Begin with the first line and repeat exactly through the line containing "fruit_tart(x, y, (0,4,-5,6,-4)[i], 'round"; leave every image out.

(begin)

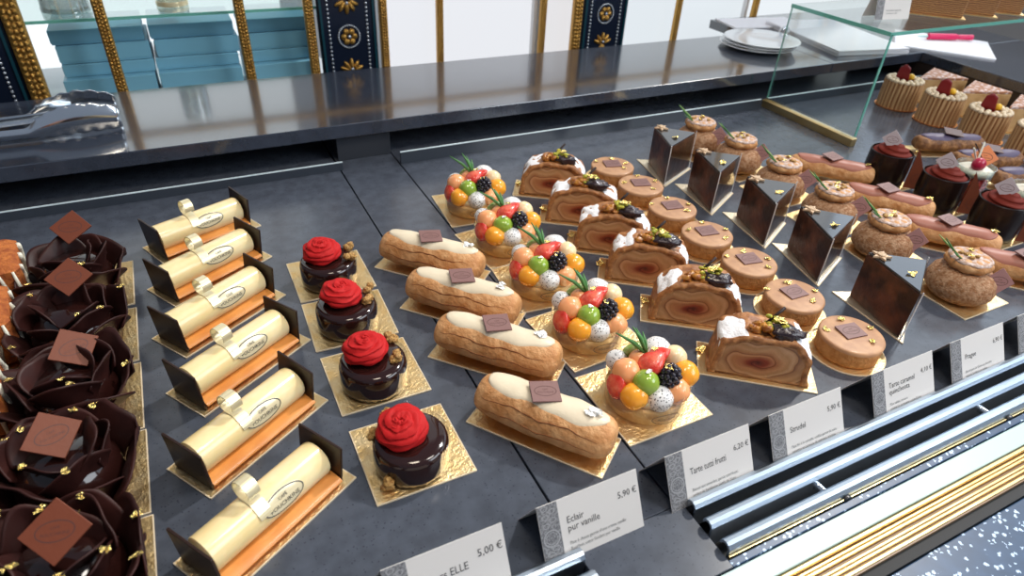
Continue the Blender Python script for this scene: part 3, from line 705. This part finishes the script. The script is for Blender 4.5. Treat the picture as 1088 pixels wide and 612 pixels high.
for i, (x, y, l) in enumerate(((35.0,35.8,FR[0]),(35.1,46.9,FR[1]),(35.1,57.4,FR[2]),(35.0,68.0,FR[3]),(35.2,79.1,'rearmost of its column'))):
    fruit_tart(x, y, (0,4,-5,6,-4)[i], 'round tart piled with melon balls, berries and grapes, '+l, 21+i)

# --- strudel slices
def strudel(x, y, rz, label, seed):
    rnd = random.Random(seed); t = thing('strudel_slice', label, 'strudel', (x,y,0), rz, 'strudel slices')
    board(t, rect(12.2,5.5,0,.1)); L_, H_, D = 10.5, 5.7, 4.1
    def prof(q, k=1.0):   # q 0..1 over the dome from right foot to left foot
        a = pi*q; n = .10*noise.noise(Vector((q*7,seed,0)))
        return (L_/2*k*math.copysign(abs(cos(a))**.80, cos(a))*(1-.06*(1-sin(a)))*(1+n), .2+(H_-.2)*k*(sin(a)**.62)*(1+n))
    def face(yy, k=.90):
        pts = [prof(i/40, k) for i in range(41)]
        return pts
    # filling: closed prism of the inner profile
    pts = face(0); n = len(pts); mb = MB()
    mb.v = [(p[0],-D/2,p[1]) for p in pts]+[(p[0],D/2,p[1]) for p in pts]
    mb.f = [tuple(range(n)), tuple(range(2*n-1,n-1,-1))]+[(i,(i+1)%n,n+(i+1)%n,n+i) for i in range(n)]
    mb.build('rolled_filling', swirlM, t)
    mb = MB(); m_ = 10      # crust shell
    def sh(u, v, o): p = prof(u, 1.0 if o else .88); jit = .10*noise.noise(Vector((u*14,v*3,seed+o))); return (p[0]+jit, -D/2-.08+(D+.16)*v+.12*noise.noise(Vector((u*20,seed,5))), p[1]+jit+(.0))
    mb.grid(lambda u,v: sh(u,v,1), 60, m_); mb.grid(lambda u,v: sh(u,v,0), 60, m_)
    for v in (0,1):
        mb.grid(lambda u,w,v=v: tuple(Vector(sh(u,v,1))*w+Vector(sh(u,v,0))*(1-w)), 60, 2)
    mb.box((0,0,.3),(L_*.99,D,.3)); mb.build('pastry_crust', strC, t, smooth='all')
    for (a0, a1, s) in ((.10,.37,0),(.60,.88,1)):     # powdered shoulders
        def sg(u, v):
            q = a0+(a1-a0)*u; p = prof(q, 1.0); e = min(1, 4*min(u,1-u), 4*min(v,1-v)); dv = .16*noise.noise(Vector((u*5+s*9,seed,1)))
            th = .20*e*(.75+1.5*noise.noise(Vector((u*4,v*4,seed+s))))-.05
            c = Vector((0,0,1.5)); d = Vector((p[0],0,p[1]))-c; d.normalize()
            return (p[0]+d.x*th, -D/2+.0+(D*1.0)*(v*(1+dv)) , p[1]+d.z*th)
        MB().grid(sg, 26, 18).build('icing_sugar', sugar, t, smooth='all')
    cx = .7; top = prof(.45)[1]
    mb = MB()
    for k in range(26): mb.ball((cx+rnd.uniform(-1.0,1.0), -.4+rnd.uniform(-.9,.9), top+.75+rnd.uniform(-.3,.6)), rnd.uniform(.18,.34), (1.2,.8,.8), 7, 5, .3, 3)
    mb.build('chopped_pistachio', nutG, t, smooth='all')
    MB().ball((cx+.9,-1.0,top+.4), 1.25, (1.3,.8,.6), 20, 12, .5, 2.4, seed=seed).build('candied_fig', figM, t, smooth='all')
    mb = MB()
    for k in range(8): mb.ball((cx-2.4+k*.32,-.8+.5*sin(k*2.1+seed),top+.2+.12*k*(k<5)), .52, (1.1,.8,.8), 10, 8, .8, 2.6, seed=seed+k)
    mb.build('candied_peel', carmel, t, smooth='all')
    MB().tube([(cx-1.4,-.3,top+.2),(cx-.3,.4,top+1.3),(cx+.5,.8,top+2.2)], .16, 8).build('vanilla_pod', darkC, t, smooth='all')
    leaf(t, (cx+.2,-.8,top+1.4), .7, goldL, seed)
    leaf(t, (-5.7,1.2,.2), .7, goldL, seed+8)
for i, (x, y, a) in enumerate(((48.9,34.7,-38),(48.6,44.9,-36),(48.4,54.0,-36),(48.3,61.9,-36),(48.6,70.3,-34),(48.8,79.3,-33))):
    strudel(x, y, a, 'cut strudel slice with sugar and pistachio, '+(FR[i] if i < 5 else 'rearmost of its column'), 41+i)

# --- mocha tarts
def mocha_tart(x, y, label, seed):
    rnd = random.Random(seed); t = thing('mocha_tart', label, 'tart', (x,y,0), 0, 'round mocha tarts')
    board(t, disc(4.25), goldB); a = rnd.uniform(-8,8)
    MB().lathe([(3.25,.14),(3.36,.3),(3.42,1.0),(3.45,1.9),(3.45,2.2),(3.3,2.25)], 64).build('tart_crust', crust, t, smooth='all')
    MB().lathe([(3.47,2.0),(3.48,2.3),(3.40,2.42),(3.2,2.46),(0.01,2.46)], 64, cap=False).build('mocha_glaze', mocha, t, smooth='all')
    plaque(t, (.15,.35,2.60), 2.75, plaqP, rz=-8+a, sy=.80, tilt=3)
    for k, (lx, ly) in enumerate(((-2.2,1.6),(1.0,-1.9),(2.5,-.2),(.9,2.4))): leaf(t, (lx+rnd.uniform(-.3,.3),ly+rnd.uniform(-.3,.3),2.5), .48, goldL, seed+k)
for i, (x, y) in enumerate(((60.6,32.7),(60.4,40.9),(60.6,48.8),(60.2,56.6),(60.4,64.5),(60.4,72.4),(60.1,79.9))):
    mocha_tart(x, y, 'round glossy mocha tart with square plaque, '+(FR[i] if i < 6 else 'rearmost of its column'), 61+i)

# --- triangular chocolate slices
def wedge(x, y, rz, label, seed):
    t = thing('triangular_cake_slice', label, 'cake', (x,y,0), rz, 'triangular dark chocolate slices')
    h = 6.4; d = lambda a, l: (l*cos(rad(a)), l*sin(rad(a)))
    A, B, D = (.35,.35), d(68,9.3), d(24,9.0)
    b0 = (-.0,-.3); board(t, [b0, d(22,9.4), d(27,9.7), d(62,10.0), d(77,10.6)], mat('pale_gold_board',(.85,.74,.55),.34,.9,bump=.4,bscale=330))
    A = (A[0]+.1,A[1]+.15); MB().prism([A, D, B], .14, h).build('cake_layers', wedgeM, t, bevel=.12)
    k = .985; cx, cy = (A[0]+B[0]+D[0])/3, (A[1]+B[1]+D[1])/3; sh = lambda p: (cx+(p[0]-cx)*k, cy+(p[1]-cy)*k)
    MB().prism([sh(A), sh(D), sh(B)], h, h+.28).build('mirror_glaze', glazeM, t, bevel=.1)
    n = Vector((D[1]-A[1], -(D[0]-A[0]))).normalized()*.14      # film against the right-hand cut face
    MB().grid(lambda u,v: (A[0]+n.x-.3+(D[0]-A[0]+.5)*u, A[1]+n.y-.2+(D[1]-A[1]+.4)*u, .2+6.5*v), 6, 2).build('clear_film', film, t)
    fe = MB(); P0 = (A[0]+n.x-.3, A[1]+n.y-.2); P1 = (D[0]+n.x+.2, D[1]+n.y+.2)
    fe.tube([(P0[0],P0[1],.2),(P0[0],P0[1],6.9)], .07, 6); fe.tube([(P0[0],P0[1],.2),(P1[0],P1[1],.2)], .07, 6); fe.tube([(P1[0],P1[1],.2),(P1[0],P1[1],6.9)], .06, 6)
    fe.build('film_edge', mat('film_edge',(.75,.75,.76),.2,spec=.8), t)
    mb = MB()      # star of brittle
    cxx, cyy = B[0]*.80+.9, B[1]*.82
    pts = [(cxx+(1.25 if i%2==0 else .55)*cos(i*pi/5+.3), cyy+(1.25 if i%2==0 else .55)*sin(i*pi/5+.3)) for i in range(10)]
    mb.prism(pts, h+.3, h+.62); mb.ball((cxx,cyy,h+.62),.6,(1,1,.5),10,6,.4,3); mb.build('nougat_star', mat('pale_nougat',(.62,.44,.28),.5,bump=.5,bscale=300), t, bevel=.08)
    leaf(t, (3.4,2.9,h+.3), .65, goldL, seed)
for i, (x, y, a) in enumerate(((67.9,31.1,9),(67.9,43.5,0),(68.2,53.3,4),(67.6,63.9,5),(66.8,74.4,2))):
    wedge(x, y, a, 'tall triangular dark chocolate slice with shiny top, '+(FR[i] if i < 4 else 'rearmost of its column'), 81+i)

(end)

### Reply
Continue the Blender Python script for this scene: part 3, from line 705. This part finishes the script. The script is for Blender 4.5. Treat the picture as 1088 pixels wide and 612 pixels high.
for i, (x, y, l) in enumerate(((35.0,35.8,FR[0]),(35.1,46.9,FR[1]),(35.1,57.4,FR[2]),(35.0,68.0,FR[3]),(35.2,79.1,'rearmost of its column'))):
    fruit_tart(x, y, (0,4,-5,6,-4)[i], 'round tart piled with melon balls, berries and grapes, '+l, 21+i)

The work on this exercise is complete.